--- Requirement ---
Reproduce each line from the first in the data through the line that contains "C = S.collection" exactly; give nothing else.

--- Given records ---
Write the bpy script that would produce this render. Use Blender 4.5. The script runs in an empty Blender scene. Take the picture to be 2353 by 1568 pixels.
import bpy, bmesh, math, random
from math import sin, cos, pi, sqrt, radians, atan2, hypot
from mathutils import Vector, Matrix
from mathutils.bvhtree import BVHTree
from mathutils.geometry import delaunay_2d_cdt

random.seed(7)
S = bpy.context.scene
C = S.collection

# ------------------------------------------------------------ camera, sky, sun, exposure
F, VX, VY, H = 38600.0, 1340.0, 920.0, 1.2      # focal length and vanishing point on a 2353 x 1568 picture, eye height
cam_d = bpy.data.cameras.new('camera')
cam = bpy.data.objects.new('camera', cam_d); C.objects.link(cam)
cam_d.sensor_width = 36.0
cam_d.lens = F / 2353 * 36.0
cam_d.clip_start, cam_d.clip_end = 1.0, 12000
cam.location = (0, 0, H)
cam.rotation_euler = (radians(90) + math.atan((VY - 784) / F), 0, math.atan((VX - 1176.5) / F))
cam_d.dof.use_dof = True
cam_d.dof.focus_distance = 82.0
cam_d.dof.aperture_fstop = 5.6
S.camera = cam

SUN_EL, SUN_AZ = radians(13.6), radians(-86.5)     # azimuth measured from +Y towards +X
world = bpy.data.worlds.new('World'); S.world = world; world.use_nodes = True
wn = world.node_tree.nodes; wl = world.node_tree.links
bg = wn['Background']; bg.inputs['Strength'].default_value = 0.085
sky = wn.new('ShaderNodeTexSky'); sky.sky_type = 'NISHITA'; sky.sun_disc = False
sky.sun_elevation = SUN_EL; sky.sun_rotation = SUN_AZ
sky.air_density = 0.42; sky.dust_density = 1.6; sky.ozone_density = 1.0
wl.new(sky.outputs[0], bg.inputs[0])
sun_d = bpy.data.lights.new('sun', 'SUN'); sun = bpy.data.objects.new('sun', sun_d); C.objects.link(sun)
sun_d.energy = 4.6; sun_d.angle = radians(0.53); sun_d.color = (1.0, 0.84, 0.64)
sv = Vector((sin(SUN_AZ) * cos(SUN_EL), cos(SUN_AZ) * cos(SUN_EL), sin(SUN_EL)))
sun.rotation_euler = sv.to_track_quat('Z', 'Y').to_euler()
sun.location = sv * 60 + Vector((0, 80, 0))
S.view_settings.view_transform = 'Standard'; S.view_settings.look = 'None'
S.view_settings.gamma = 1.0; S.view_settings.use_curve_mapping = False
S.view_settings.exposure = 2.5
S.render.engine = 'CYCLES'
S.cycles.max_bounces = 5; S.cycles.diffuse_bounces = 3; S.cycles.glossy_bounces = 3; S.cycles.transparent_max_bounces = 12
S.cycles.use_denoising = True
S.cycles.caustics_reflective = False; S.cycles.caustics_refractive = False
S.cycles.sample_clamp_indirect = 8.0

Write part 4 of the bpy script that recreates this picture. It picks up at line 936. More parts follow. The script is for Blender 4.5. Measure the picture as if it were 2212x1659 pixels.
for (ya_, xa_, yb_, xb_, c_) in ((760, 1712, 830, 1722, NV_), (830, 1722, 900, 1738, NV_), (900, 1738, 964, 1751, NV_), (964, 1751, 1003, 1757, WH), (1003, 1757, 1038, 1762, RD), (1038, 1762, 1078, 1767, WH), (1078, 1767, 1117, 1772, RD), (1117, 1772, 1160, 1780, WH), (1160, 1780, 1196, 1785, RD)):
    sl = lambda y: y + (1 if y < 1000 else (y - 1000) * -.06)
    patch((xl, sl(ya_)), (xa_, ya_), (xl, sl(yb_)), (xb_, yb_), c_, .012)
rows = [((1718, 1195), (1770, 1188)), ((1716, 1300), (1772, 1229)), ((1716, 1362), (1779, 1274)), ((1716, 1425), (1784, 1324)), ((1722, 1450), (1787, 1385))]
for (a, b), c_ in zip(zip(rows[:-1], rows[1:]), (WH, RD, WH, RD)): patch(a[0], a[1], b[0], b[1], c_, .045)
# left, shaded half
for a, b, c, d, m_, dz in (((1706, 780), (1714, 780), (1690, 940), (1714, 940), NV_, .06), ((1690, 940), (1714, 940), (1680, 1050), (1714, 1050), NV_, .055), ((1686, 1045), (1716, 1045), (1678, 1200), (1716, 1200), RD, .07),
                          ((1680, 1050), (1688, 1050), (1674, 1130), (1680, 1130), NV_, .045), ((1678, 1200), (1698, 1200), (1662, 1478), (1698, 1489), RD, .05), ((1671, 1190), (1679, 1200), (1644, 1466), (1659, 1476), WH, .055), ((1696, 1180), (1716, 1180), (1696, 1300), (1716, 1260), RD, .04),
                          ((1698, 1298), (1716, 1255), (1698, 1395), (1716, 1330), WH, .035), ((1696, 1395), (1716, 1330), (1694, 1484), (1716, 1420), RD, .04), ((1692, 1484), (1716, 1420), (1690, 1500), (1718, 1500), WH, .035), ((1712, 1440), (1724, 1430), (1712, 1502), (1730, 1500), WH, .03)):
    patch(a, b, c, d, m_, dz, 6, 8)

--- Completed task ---
Write the bpy script that would produce this render. Use Blender 4.5. The script runs in an empty Blender scene. Take the picture to be 2353 by 1568 pixels.
import bpy, bmesh, math, random
from math import sin, cos, pi, sqrt, radians, atan2, hypot
from mathutils import Vector, Matrix
from mathutils.bvhtree import BVHTree
from mathutils.geometry import delaunay_2d_cdt

random.seed(7)
S = bpy.context.scene
C = S.collection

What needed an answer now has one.